Mais l’animation offensive, une fois le ballon récupéré, est définitivement mieux travaillée avec cette nouvelle génération de coach de la diaspora. Sans doute aussi bénéficient-t-ils de plus de joueurs de talent qu’avant dans leurs sélections. L’identité de jeu du Maroc de Regragui s’est affirmée très vite. Proche de Rudi Garcia, l’un des meilleurs techniciens français, qui a contribué à sa formation d’entraineur, Walid Regragui est « moderne » par son souci de la verticalité. Il a régulièrement cherché à transpercer les lignes, encore en quart de finale face au Portugal avec la surprise du latéral gauche, Attiyat-Allah, en mode percussion pour sa première sélection. Une culture tactique qui se démocratise chez les jeunes techniciens  avec le passage du paradigme Catalan de la possession transversale, à celui de Liverpool de l’intensité verticale.  

Le leadership naturel des deux sélectionneurs s’exprime cependant différemment. Walid Regragui n’est pas un sanguin. Trait de caractère qui peut moins aider que desservir le sélectionneur algérien.  Là où celle de Belmadi s’est abimée ces derniers mois, l’image, plutôt lisse,  du héros africain de la coupe du monde du Qatar, quoiqu’il arrive désormais, s’est entourée d’une aura.  Au Maroc, les gens l’appellent « Ras l’avocat ». Il a, c’est vrai, le look d’un avocat qui vous veut du bien. Là aussi le parallèle est frappant. Djamel Belmadi tout aussi populaire il y’a encore un an, était nommé ministre du bonheur. Il a, malheureusement pour lui, laissé glisser son image vers celle du procureur en se mettant à dos les journalistes dans des conférences de presse à haute tension. Le rêve aliéné de briller dans une coupe du monde n’y explique pas tout. 

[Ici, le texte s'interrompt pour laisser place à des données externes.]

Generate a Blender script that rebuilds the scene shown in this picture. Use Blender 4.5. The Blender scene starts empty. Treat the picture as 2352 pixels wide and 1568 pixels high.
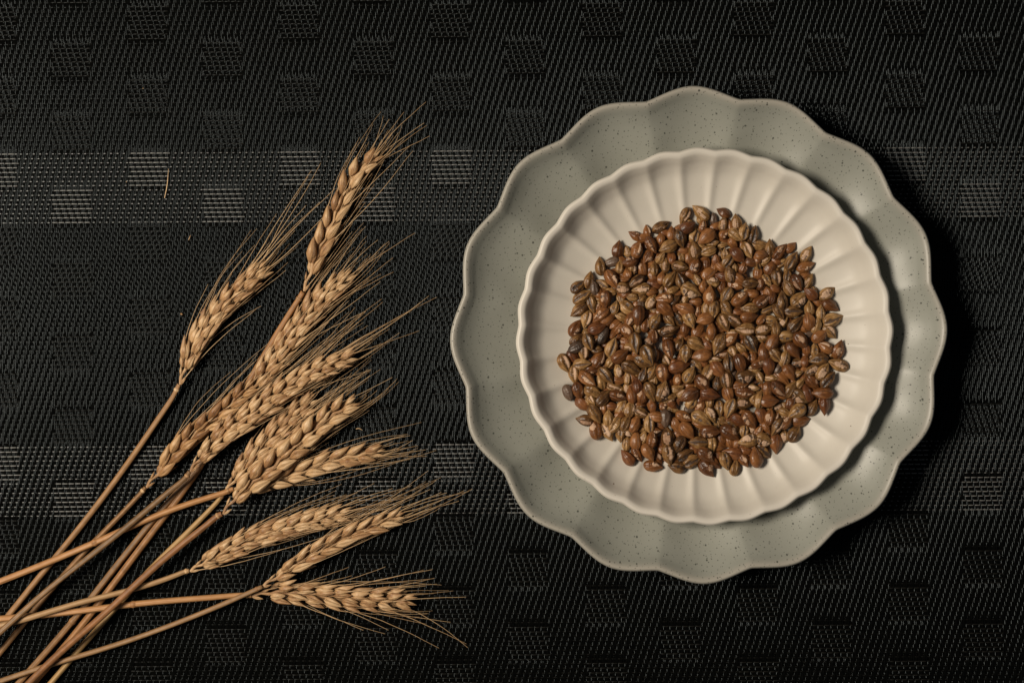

Regragui rend service au profil Belmadi

Toutefois en souhaitant « bonne chance » à son alter égo Marocain, Djamel Belmadi ne pouvait pas imaginer qu’elle le porte aussi loin. Regragui aura donc réalisé par procuration le rêve assumé de son faux jumeau Algérien.  

La frustration peut en devenir encore plus grande pour Djamel Belmadi. Avec un groupe au complet il y avait bien finalement un coup à jouer pour les Verts au Qatar cet automne 2022.  Le sélectionneur algérien peut se consoler d’avoir eu raison. Il n’était pas fou d’envisager un parcours sensationnel pour une sélection maghrébine. L’exploit, hors dimension, du Maroc s’il place Walid Regragui sur un piédestal, consolide in fine les profils techniques comme celui de Djamel Belmadi : Naissance dans la diaspora, attachement au pays, formation d’excellence généralement en France, carrière professionnelle en Europe, vécu d’international avec le pays, itinéraire à succès comme coach en clubs ou ailleurs en sélection – Belmadi à la tête de Qatar a battu la très redoutée Algérie de Gourcuff en 2015 –  les lignes d’un CV gagnant pour faire entrer les sélections africaines régulièrement dans les derniers carrés du Mondial se précisent.  Ce profil n’est pas canonique.

Le Français Bruno Metsu, aujourd’hui disparu, avait réussi une alchimie quasi équivalente avec le Sénégal en 2002. Le fait est que Walid Regragui rend un énorme service au football africain et Maghrebin. Désormais les meilleurs talents formés sur le continent européen hésiteront moins à opter pour le pays d’origine de leurs parents.  La formation des footballeurs, indispensable dans le pays, ne suffira pas seule. Les Belmadi, Cissé et Regragui apportent souvent avec eux la formule gagnante qui résout l’équation locale-diaspora. Personne ne sait vraiment plus où peu s’arrêter le succès de cette formule.

Le Maroc arrive diminué en demi-finales avec deux prolongations de plus dans les jambes que son adversaire, la France champion en titre. La procuration pour le rêve de Belmadi n’a pas de limite. Et Walid Regragui le devine maintenant.